3. What, if any, city assets would you consider privatizing to raise money?

I achieved a national reputation for my stand on stronger oversight, more transparency and thorough advance cost-benefit analysis regarding privatization of city assets. I was one of a handful of aldermen to oppose the Midway Airport and parking meter deals precisely because of the flawed process. I am a co-sponsor of the Privatization Transparency and Accountability Ordinance which establishes a process to provide for public input and City Council review of any proposed City privatization plans.

I have seen no evidence privatization benefits the city. To the contrary, we have experienced rising costs, decreased city control, loss of good paying jobs for residents, unresponsiveness to poor service, and increased exposure to waste and fraud. It serves as a short-term way to avoid creatively addressing systemic budget shortfalls. I favor a moratorium on privatization, as well as revisiting several previous hurried deals on both legal and benefit grounds.

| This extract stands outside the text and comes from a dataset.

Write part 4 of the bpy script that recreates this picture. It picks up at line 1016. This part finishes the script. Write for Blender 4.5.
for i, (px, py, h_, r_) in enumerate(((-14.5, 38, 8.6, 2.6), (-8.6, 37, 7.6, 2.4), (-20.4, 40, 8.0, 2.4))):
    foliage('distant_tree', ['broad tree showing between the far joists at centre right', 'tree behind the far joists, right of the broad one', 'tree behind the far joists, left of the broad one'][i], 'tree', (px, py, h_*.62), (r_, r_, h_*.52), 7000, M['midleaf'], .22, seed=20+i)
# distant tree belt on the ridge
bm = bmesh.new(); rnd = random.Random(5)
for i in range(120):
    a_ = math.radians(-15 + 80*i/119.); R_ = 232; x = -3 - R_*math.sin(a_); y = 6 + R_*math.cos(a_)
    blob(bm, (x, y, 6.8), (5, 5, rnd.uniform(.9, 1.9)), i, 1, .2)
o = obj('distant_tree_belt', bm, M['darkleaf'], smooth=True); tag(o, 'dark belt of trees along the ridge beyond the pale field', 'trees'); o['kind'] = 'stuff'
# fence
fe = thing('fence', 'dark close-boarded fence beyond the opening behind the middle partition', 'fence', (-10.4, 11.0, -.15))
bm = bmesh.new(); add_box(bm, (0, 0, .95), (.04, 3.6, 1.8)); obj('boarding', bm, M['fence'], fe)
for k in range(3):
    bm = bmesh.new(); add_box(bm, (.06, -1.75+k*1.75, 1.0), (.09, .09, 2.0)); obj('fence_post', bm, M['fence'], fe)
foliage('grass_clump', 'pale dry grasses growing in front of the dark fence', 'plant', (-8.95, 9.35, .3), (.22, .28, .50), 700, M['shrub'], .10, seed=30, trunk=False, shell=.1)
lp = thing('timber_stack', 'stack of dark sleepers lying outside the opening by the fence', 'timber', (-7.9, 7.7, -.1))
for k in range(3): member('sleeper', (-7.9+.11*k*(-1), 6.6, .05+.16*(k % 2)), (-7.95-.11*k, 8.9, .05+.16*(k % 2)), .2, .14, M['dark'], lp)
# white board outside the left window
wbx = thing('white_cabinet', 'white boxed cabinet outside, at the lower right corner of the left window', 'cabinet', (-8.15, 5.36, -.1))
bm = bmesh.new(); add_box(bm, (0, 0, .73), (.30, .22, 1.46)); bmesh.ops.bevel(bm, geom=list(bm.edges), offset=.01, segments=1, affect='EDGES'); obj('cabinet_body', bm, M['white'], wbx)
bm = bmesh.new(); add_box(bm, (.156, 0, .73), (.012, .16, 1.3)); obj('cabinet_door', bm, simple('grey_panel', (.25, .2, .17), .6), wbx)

4. Do you support or oppose the vote to increase the minimum wage in several steps to $13 an hour by 2019?

I co-sponsored the $15 minimum wage ordinance and supported the $13 minimum wage ordinance the City Council recently voted to approve. Low-wage jobs only feed the cycle of poverty. Taxpayers end up shouldering the cost of benefits, health care and social services not offered by major low-wage employers. A range of experts have long said the most effective and fair way to improve the overall economy is to increase the purchasing power of the majority of employable people.

5. Are you in favor of Chicago's Red Light Camera program?

No, it seems rife with manipulation and misapplication. It overly burdens average citizens, with little evidence that it improves safety.